# RECORDS FOR THIS EXERCISE:
:::::

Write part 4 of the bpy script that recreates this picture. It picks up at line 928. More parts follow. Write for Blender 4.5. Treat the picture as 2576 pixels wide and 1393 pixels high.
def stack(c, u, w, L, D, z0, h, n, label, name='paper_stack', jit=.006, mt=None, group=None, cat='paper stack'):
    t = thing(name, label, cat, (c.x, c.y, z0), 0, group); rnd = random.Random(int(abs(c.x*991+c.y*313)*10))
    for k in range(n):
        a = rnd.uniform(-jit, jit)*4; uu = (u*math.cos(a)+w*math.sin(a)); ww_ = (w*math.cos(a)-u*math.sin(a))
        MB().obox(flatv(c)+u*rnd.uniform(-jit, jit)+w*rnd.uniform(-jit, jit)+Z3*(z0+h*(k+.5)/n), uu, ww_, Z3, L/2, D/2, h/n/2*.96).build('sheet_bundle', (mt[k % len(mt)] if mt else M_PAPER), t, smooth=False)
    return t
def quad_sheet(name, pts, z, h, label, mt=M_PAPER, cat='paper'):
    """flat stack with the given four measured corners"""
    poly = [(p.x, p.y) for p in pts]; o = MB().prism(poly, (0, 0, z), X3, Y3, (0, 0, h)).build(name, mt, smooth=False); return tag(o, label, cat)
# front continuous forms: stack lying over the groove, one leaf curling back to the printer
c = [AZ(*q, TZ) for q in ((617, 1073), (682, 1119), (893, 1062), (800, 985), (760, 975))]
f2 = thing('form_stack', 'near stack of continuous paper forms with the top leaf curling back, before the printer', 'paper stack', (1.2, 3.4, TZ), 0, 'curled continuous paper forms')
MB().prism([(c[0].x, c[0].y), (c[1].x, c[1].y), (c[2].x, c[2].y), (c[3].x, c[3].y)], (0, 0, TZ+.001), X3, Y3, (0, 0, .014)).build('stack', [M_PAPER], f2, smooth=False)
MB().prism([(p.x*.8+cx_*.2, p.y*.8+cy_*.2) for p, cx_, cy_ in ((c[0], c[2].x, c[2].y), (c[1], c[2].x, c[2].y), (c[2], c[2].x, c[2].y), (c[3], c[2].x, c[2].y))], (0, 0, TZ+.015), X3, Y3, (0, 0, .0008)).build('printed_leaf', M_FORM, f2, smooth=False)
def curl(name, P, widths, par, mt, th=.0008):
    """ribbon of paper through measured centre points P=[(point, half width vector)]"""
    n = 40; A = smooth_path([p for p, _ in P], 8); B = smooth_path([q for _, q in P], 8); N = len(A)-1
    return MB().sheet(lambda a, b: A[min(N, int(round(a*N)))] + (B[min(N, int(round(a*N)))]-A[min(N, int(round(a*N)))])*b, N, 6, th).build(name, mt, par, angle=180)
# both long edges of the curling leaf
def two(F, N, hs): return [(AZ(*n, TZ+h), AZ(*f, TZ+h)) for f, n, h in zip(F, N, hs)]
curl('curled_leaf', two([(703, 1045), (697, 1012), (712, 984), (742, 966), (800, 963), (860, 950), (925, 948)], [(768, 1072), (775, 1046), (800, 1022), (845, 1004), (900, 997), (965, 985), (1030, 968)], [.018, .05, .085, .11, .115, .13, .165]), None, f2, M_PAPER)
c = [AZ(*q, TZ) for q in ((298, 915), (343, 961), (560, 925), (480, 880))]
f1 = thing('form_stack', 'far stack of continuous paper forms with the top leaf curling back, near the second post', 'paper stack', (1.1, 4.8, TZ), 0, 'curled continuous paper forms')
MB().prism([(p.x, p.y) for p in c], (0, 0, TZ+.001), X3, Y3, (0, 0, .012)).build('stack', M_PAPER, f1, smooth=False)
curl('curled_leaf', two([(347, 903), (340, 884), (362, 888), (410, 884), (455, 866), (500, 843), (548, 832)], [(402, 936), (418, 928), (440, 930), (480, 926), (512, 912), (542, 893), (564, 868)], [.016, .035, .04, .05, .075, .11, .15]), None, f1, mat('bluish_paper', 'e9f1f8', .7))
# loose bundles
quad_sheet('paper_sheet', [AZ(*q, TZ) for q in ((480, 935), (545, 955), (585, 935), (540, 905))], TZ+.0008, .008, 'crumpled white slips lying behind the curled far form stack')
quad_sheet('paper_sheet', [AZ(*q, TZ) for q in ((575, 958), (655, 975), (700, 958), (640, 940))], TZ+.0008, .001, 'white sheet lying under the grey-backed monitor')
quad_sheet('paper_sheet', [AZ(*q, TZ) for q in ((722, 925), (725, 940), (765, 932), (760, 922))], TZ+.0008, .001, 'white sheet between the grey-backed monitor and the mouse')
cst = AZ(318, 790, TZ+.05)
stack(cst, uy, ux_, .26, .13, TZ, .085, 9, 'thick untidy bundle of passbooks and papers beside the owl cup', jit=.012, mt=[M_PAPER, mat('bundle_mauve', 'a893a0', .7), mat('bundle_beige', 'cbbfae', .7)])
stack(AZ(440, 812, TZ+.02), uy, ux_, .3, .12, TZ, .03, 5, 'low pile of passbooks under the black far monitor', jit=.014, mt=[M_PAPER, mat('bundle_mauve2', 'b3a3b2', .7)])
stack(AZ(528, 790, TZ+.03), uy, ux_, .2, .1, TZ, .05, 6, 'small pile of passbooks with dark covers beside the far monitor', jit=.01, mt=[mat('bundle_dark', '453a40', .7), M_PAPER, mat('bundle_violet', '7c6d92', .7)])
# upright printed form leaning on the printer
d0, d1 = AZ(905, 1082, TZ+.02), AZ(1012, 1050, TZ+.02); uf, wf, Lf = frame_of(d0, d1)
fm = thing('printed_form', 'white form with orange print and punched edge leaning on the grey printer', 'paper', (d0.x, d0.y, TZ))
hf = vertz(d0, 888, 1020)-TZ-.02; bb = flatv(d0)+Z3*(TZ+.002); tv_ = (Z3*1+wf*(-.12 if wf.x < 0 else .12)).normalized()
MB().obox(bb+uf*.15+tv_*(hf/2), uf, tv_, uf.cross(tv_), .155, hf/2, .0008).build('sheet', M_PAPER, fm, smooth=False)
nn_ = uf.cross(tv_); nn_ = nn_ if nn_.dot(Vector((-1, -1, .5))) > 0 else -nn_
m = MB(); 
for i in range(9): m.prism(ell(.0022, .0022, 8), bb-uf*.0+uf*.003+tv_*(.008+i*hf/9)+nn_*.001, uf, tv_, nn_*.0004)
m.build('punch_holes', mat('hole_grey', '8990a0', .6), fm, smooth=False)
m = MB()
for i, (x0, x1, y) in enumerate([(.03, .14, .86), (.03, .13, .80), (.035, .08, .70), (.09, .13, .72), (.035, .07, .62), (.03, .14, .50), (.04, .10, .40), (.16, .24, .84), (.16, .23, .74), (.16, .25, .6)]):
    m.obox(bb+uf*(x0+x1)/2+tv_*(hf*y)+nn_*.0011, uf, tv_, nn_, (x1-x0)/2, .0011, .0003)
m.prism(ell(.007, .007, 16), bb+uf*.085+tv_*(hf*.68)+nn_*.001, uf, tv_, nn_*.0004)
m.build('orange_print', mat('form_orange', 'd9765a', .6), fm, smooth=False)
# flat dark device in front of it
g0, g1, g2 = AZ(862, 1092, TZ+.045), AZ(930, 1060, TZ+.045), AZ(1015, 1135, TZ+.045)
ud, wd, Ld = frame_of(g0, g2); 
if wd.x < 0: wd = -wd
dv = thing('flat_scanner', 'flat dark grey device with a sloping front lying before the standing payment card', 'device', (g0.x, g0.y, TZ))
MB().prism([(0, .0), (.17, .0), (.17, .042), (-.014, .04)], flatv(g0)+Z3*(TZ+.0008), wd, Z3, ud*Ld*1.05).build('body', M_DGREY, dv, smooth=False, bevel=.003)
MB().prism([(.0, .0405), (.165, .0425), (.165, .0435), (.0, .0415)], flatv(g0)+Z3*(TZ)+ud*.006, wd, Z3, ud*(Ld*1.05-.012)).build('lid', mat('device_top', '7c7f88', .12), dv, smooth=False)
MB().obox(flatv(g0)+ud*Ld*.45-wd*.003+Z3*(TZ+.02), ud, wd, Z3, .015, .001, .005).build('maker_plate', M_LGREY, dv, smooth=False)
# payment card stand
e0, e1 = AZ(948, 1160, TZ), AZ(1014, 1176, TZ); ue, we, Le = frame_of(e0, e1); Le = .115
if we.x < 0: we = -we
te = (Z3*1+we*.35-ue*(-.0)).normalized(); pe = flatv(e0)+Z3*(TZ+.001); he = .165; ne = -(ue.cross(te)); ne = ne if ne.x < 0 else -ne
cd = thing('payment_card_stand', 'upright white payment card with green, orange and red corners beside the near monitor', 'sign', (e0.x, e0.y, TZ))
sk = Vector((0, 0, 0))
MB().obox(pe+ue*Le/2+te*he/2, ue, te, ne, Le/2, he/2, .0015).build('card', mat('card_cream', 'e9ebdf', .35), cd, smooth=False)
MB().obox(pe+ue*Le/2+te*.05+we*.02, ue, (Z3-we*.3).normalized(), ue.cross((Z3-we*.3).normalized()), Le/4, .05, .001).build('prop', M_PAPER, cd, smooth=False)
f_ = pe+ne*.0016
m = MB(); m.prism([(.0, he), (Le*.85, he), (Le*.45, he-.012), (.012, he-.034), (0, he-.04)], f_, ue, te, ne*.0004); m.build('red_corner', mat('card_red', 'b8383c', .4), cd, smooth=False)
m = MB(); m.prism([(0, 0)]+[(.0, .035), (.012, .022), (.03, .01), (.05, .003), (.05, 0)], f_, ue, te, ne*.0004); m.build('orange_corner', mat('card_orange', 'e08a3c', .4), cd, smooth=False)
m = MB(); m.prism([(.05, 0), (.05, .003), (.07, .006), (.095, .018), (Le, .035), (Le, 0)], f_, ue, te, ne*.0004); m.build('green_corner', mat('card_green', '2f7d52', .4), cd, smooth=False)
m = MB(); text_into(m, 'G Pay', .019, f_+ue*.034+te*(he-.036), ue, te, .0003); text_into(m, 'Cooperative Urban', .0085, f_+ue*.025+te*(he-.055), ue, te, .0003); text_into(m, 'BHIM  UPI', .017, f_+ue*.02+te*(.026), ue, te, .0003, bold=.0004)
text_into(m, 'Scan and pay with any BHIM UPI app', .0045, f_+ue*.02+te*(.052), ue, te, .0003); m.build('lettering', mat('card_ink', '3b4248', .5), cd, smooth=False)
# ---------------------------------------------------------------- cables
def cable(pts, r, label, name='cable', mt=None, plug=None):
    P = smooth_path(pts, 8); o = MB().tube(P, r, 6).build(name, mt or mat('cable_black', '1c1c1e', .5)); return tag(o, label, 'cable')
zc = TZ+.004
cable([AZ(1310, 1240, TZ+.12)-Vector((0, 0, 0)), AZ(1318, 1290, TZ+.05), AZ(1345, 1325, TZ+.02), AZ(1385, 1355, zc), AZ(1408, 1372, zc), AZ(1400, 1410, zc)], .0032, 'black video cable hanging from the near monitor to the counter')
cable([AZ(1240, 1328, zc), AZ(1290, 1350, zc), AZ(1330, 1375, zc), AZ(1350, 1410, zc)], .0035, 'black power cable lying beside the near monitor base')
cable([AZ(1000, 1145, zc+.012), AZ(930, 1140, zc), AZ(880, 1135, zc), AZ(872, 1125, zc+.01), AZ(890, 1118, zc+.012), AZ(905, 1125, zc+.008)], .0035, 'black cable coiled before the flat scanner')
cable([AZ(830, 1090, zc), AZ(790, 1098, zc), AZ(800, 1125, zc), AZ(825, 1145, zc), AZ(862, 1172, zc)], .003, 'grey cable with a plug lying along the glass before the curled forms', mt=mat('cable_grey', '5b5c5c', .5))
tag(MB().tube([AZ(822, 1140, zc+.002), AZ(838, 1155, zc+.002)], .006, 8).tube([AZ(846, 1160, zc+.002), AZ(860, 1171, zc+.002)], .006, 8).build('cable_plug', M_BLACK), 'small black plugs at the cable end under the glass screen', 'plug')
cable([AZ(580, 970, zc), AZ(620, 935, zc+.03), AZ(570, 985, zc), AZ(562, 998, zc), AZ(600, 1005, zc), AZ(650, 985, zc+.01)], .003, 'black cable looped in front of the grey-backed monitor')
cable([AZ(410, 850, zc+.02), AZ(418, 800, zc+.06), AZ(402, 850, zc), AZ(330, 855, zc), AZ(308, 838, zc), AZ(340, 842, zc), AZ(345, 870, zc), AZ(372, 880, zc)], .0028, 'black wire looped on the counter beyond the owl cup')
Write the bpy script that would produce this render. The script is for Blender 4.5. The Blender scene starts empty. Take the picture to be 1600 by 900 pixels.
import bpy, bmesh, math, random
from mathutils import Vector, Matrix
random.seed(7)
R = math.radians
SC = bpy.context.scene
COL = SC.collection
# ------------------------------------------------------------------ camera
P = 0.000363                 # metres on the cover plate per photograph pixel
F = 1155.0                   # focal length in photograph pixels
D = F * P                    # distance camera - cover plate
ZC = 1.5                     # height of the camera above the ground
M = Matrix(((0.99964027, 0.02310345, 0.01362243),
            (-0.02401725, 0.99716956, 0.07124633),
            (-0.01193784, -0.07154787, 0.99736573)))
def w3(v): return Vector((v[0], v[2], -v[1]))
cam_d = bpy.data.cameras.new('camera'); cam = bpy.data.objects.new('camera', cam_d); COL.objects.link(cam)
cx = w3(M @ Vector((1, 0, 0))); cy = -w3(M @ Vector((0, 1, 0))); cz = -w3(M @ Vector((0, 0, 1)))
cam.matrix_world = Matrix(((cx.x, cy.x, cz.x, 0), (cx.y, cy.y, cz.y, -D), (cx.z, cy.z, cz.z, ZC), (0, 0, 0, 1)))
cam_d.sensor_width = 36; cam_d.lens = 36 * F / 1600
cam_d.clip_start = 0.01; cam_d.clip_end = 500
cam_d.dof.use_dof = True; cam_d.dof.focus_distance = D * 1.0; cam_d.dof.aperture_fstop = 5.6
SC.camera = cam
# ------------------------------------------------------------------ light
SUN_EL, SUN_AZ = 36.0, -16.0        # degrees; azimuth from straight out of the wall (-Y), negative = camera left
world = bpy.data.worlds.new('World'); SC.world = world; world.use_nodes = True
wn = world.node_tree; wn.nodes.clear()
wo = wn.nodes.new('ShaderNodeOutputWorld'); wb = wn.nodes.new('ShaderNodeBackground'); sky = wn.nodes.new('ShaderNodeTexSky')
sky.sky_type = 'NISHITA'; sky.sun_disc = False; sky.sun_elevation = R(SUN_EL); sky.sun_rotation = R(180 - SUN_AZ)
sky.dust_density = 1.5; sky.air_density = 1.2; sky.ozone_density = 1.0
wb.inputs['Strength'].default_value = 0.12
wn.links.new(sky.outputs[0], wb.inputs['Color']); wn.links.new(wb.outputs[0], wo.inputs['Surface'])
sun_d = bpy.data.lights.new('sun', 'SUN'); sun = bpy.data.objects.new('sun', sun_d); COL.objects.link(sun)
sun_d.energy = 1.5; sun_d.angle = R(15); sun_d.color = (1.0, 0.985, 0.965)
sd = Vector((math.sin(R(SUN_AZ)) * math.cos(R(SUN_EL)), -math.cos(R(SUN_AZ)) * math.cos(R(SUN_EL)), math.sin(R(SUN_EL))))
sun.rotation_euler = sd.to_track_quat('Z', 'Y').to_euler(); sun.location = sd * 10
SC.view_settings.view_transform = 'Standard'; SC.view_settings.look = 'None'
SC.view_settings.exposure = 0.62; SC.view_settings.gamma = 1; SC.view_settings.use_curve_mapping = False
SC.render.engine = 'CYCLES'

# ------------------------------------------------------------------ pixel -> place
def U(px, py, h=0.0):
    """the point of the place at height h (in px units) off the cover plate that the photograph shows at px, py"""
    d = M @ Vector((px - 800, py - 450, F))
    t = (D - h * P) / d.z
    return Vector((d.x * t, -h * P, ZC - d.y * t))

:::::

# DIRECTIVE:
Which lines hold the string "that"? Copy all of them from the data above.

# REPLY TO THE TASK:
Write part 4 of the bpy script that recreates this picture. It picks up at line 928. More parts follow. Write for Blender 4.5. Treat the picture as 2576 pixels wide and 1393 pixels high.
Write the bpy script that would produce this render. The script is for Blender 4.5. The Blender scene starts empty. Take the picture to be 1600 by 900 pixels.
    """the point of the place at height h (in px units) off the cover plate that the photograph shows at px, py"""